What you have to do ▸
Copy all the entries below exactly, but not the pictures.

Provided material ▸
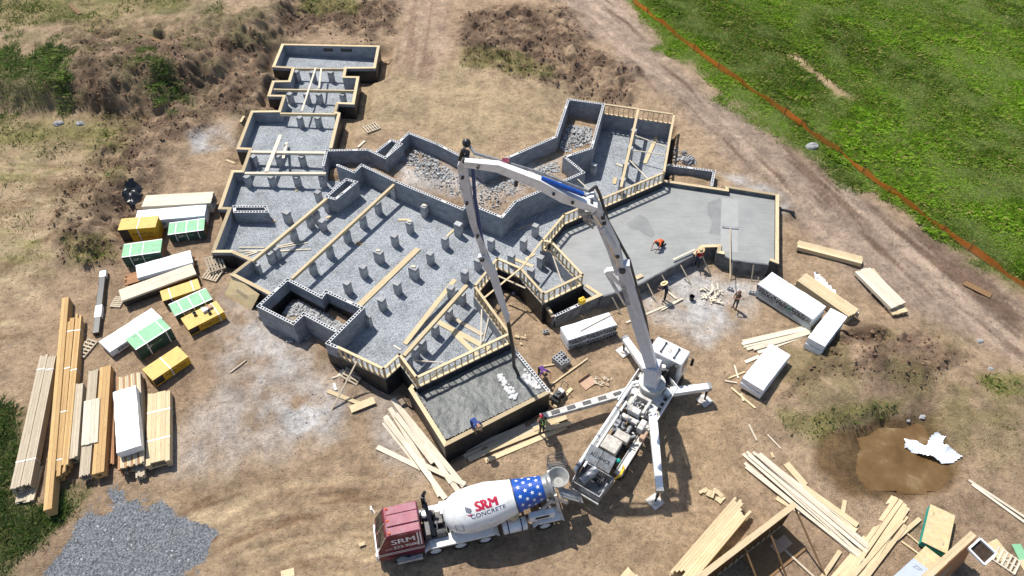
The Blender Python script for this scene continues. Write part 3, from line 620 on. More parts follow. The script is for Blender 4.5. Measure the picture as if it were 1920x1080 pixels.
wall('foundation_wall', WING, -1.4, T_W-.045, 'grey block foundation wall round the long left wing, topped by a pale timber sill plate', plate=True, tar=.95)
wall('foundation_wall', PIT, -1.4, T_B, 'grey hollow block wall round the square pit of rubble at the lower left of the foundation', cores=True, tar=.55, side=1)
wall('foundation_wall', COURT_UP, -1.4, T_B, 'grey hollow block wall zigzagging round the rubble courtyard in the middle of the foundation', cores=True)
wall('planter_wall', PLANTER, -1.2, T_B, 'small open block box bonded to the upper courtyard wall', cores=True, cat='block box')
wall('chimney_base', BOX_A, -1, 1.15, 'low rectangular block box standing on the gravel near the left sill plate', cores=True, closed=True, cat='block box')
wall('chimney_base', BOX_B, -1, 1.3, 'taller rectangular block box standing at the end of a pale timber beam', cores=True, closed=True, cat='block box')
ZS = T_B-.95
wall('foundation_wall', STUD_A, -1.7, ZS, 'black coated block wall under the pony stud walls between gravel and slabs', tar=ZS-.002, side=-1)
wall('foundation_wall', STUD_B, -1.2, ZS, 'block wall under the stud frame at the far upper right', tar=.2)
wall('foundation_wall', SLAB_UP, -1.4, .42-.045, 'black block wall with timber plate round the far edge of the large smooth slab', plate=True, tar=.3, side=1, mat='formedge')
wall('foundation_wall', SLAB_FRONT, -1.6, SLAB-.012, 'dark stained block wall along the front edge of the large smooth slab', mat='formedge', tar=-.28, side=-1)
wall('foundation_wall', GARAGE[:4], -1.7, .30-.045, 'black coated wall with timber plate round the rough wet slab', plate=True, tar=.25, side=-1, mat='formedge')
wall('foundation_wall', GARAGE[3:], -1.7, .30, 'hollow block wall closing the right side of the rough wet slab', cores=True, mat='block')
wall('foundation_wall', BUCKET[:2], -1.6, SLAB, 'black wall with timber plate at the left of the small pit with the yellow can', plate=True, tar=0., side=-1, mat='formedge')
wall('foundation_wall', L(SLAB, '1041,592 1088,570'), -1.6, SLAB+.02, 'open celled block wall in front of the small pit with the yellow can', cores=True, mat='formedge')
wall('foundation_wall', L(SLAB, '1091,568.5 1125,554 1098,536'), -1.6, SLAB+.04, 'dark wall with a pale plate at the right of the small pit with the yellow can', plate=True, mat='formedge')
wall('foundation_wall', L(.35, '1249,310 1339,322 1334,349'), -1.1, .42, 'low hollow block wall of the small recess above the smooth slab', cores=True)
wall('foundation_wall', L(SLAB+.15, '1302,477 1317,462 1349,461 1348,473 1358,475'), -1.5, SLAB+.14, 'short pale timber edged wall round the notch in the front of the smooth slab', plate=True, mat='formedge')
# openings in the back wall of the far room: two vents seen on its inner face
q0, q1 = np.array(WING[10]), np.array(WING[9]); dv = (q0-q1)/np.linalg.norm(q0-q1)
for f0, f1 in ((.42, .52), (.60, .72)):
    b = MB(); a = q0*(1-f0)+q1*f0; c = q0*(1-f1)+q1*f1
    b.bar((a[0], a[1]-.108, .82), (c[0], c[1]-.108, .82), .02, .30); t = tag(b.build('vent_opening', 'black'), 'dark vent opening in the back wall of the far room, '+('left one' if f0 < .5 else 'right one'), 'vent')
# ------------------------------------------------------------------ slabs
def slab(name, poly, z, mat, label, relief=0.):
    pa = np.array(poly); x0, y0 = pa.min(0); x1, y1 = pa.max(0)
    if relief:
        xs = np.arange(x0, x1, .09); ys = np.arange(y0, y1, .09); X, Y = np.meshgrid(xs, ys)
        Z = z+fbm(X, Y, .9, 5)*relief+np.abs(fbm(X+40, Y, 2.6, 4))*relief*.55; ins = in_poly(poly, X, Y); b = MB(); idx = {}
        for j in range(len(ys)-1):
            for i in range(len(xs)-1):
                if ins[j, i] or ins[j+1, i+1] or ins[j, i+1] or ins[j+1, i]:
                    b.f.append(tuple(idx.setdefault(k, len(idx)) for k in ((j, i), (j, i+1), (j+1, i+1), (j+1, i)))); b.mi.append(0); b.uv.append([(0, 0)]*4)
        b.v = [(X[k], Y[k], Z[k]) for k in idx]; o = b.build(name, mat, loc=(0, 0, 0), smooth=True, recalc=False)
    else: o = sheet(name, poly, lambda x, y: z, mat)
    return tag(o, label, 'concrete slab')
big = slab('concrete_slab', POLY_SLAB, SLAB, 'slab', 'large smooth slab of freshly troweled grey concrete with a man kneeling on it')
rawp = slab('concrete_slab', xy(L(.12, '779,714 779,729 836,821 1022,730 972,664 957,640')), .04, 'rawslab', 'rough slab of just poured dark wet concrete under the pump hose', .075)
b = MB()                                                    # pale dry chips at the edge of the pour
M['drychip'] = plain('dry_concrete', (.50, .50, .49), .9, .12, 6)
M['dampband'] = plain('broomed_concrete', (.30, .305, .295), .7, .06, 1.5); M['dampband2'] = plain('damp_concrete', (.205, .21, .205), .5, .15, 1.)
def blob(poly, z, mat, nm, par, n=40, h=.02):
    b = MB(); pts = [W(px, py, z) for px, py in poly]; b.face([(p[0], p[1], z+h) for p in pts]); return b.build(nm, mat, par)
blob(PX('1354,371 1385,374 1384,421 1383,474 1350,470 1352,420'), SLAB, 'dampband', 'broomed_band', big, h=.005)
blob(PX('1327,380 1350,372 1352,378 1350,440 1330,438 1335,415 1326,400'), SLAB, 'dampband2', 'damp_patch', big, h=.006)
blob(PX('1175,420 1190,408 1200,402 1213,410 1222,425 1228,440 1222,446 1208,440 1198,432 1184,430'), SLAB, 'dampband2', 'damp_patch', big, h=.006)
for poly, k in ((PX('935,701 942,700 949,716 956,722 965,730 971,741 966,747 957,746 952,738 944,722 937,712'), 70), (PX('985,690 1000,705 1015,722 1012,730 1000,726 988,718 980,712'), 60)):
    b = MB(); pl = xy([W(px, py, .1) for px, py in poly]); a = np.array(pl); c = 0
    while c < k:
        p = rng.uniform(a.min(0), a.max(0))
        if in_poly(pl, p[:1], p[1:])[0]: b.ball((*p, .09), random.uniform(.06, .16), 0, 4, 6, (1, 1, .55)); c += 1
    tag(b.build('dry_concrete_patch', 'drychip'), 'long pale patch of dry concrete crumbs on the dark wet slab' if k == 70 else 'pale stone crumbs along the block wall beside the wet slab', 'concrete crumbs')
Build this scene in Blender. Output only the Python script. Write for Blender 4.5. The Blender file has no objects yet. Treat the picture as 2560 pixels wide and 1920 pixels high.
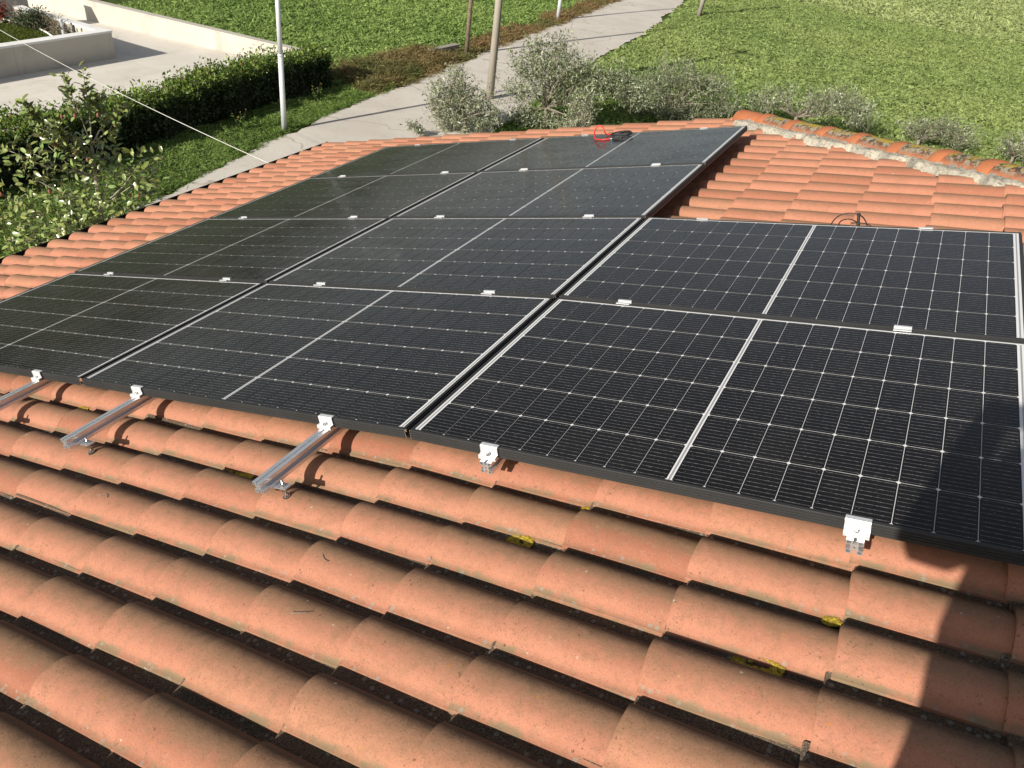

Written reply ▸
The Blender Python script for this scene continues. Write part 3, from line 620 on. More parts follow. The script is for Blender 4.5. Measure the picture as if it were 1920x1080 pixels.
wall('foundation_wall', WING, -1.4, T_W-.045, 'grey block foundation wall round the long left wing, topped by a pale timber sill plate', plate=True, tar=.95)
wall('foundation_wall', PIT, -1.4, T_B, 'grey hollow block wall round the square pit of rubble at the lower left of the foundation', cores=True, tar=.55, side=1)
wall('foundation_wall', COURT_UP, -1.4, T_B, 'grey hollow block wall zigzagging round the rubble courtyard in the middle of the foundation', cores=True)
wall('planter_wall', PLANTER, -1.2, T_B, 'small open block box bonded to the upper courtyard wall', cores=True, cat='block box')
wall('chimney_base', BOX_A, -1, 1.15, 'low rectangular block box standing on the gravel near the left sill plate', cores=True, closed=True, cat='block box')
wall('chimney_base', BOX_B, -1, 1.3, 'taller rectangular block box standing at the end of a pale timber beam', cores=True, closed=True, cat='block box')
ZS = T_B-.95
wall('foundation_wall', STUD_A, -1.7, ZS, 'black coated block wall under the pony stud walls between gravel and slabs', tar=ZS-.002, side=-1)
wall('foundation_wall', STUD_B, -1.2, ZS, 'block wall under the stud frame at the far upper right', tar=.2)
wall('foundation_wall', SLAB_UP, -1.4, .42-.045, 'black block wall with timber plate round the far edge of the large smooth slab', plate=True, tar=.3, side=1, mat='formedge')
wall('foundation_wall', SLAB_FRONT, -1.6, SLAB-.012, 'dark stained block wall along the front edge of the large smooth slab', mat='formedge', tar=-.28, side=-1)
wall('foundation_wall', GARAGE[:4], -1.7, .30-.045, 'black coated wall with timber plate round the rough wet slab', plate=True, tar=.25, side=-1, mat='formedge')
wall('foundation_wall', GARAGE[3:], -1.7, .30, 'hollow block wall closing the right side of the rough wet slab', cores=True, mat='block')
wall('foundation_wall', BUCKET[:2], -1.6, SLAB, 'black wall with timber plate at the left of the small pit with the yellow can', plate=True, tar=0., side=-1, mat='formedge')
wall('foundation_wall', L(SLAB, '1041,592 1088,570'), -1.6, SLAB+.02, 'open celled block wall in front of the small pit with the yellow can', cores=True, mat='formedge')
wall('foundation_wall', L(SLAB, '1091,568.5 1125,554 1098,536'), -1.6, SLAB+.04, 'dark wall with a pale plate at the right of the small pit with the yellow can', plate=True, mat='formedge')
wall('foundation_wall', L(.35, '1249,310 1339,322 1334,349'), -1.1, .42, 'low hollow block wall of the small recess above the smooth slab', cores=True)
wall('foundation_wall', L(SLAB+.15, '1302,477 1317,462 1349,461 1348,473 1358,475'), -1.5, SLAB+.14, 'short pale timber edged wall round the notch in the front of the smooth slab', plate=True, mat='formedge')
# openings in the back wall of the far room: two vents seen on its inner face
q0, q1 = np.array(WING[10]), np.array(WING[9]); dv = (q0-q1)/np.linalg.norm(q0-q1)
for f0, f1 in ((.42, .52), (.60, .72)):
    b = MB(); a = q0*(1-f0)+q1*f0; c = q0*(1-f1)+q1*f1
    b.bar((a[0], a[1]-.108, .82), (c[0], c[1]-.108, .82), .02, .30); t = tag(b.build('vent_opening', 'black'), 'dark vent opening in the back wall of the far room, '+('left one' if f0 < .5 else 'right one'), 'vent')
# ------------------------------------------------------------------ slabs
def slab(name, poly, z, mat, label, relief=0.):
    pa = np.array(poly); x0, y0 = pa.min(0); x1, y1 = pa.max(0)
    if relief:
        xs = np.arange(x0, x1, .09); ys = np.arange(y0, y1, .09); X, Y = np.meshgrid(xs, ys)
        Z = z+fbm(X, Y, .9, 5)*relief+np.abs(fbm(X+40, Y, 2.6, 4))*relief*.55; ins = in_poly(poly, X, Y); b = MB(); idx = {}
        for j in range(len(ys)-1):
            for i in range(len(xs)-1):
                if ins[j, i] or ins[j+1, i+1] or ins[j, i+1] or ins[j+1, i]:
                    b.f.append(tuple(idx.setdefault(k, len(idx)) for k in ((j, i), (j, i+1), (j+1, i+1), (j+1, i)))); b.mi.append(0); b.uv.append([(0, 0)]*4)
        b.v = [(X[k], Y[k], Z[k]) for k in idx]; o = b.build(name, mat, loc=(0, 0, 0), smooth=True, recalc=False)
    else: o = sheet(name, poly, lambda x, y: z, mat)
    return tag(o, label, 'concrete slab')
big = slab('concrete_slab', POLY_SLAB, SLAB, 'slab', 'large smooth slab of freshly troweled grey concrete with a man kneeling on it')
rawp = slab('concrete_slab', xy(L(.12, '779,714 779,729 836,821 1022,730 972,664 957,640')), .04, 'rawslab', 'rough slab of just poured dark wet concrete under the pump hose', .075)
b = MB()                                                    # pale dry chips at the edge of the pour
M['drychip'] = plain('dry_concrete', (.50, .50, .49), .9, .12, 6)
M['dampband'] = plain('broomed_concrete', (.30, .305, .295), .7, .06, 1.5); M['dampband2'] = plain('damp_concrete', (.205, .21, .205), .5, .15, 1.)
def blob(poly, z, mat, nm, par, n=40, h=.02):
    b = MB(); pts = [W(px, py, z) for px, py in poly]; b.face([(p[0], p[1], z+h) for p in pts]); return b.build(nm, mat, par)
blob(PX('1354,371 1385,374 1384,421 1383,474 1350,470 1352,420'), SLAB, 'dampband', 'broomed_band', big, h=.005)
blob(PX('1327,380 1350,372 1352,378 1350,440 1330,438 1335,415 1326,400'), SLAB, 'dampband2', 'damp_patch', big, h=.006)
blob(PX('1175,420 1190,408 1200,402 1213,410 1222,425 1228,440 1222,446 1208,440 1198,432 1184,430'), SLAB, 'dampband2', 'damp_patch', big, h=.006)
for poly, k in ((PX('935,701 942,700 949,716 956,722 965,730 971,741 966,747 957,746 952,738 944,722 937,712'), 70), (PX('985,690 1000,705 1015,722 1012,730 1000,726 988,718 980,712'), 60)):
    b = MB(); pl = xy([W(px, py, .1) for px, py in poly]); a = np.array(pl); c = 0
    while c < k:
        p = rng.uniform(a.min(0), a.max(0))
        if in_poly(pl, p[:1], p[1:])[0]: b.ball((*p, .09), random.uniform(.06, .16), 0, 4, 6, (1, 1, .55)); c += 1
    tag(b.build('dry_concrete_patch', 'drychip'), 'long pale patch of dry concrete crumbs on the dark wet slab' if k == 70 else 'pale stone crumbs along the block wall beside the wet slab', 'concrete crumbs')
Build this scene in Blender. Output only the Python script. Write for Blender 4.5. The Blender file has no objects yet. Treat the picture as 2560 pixels wide and 1920 pixels high.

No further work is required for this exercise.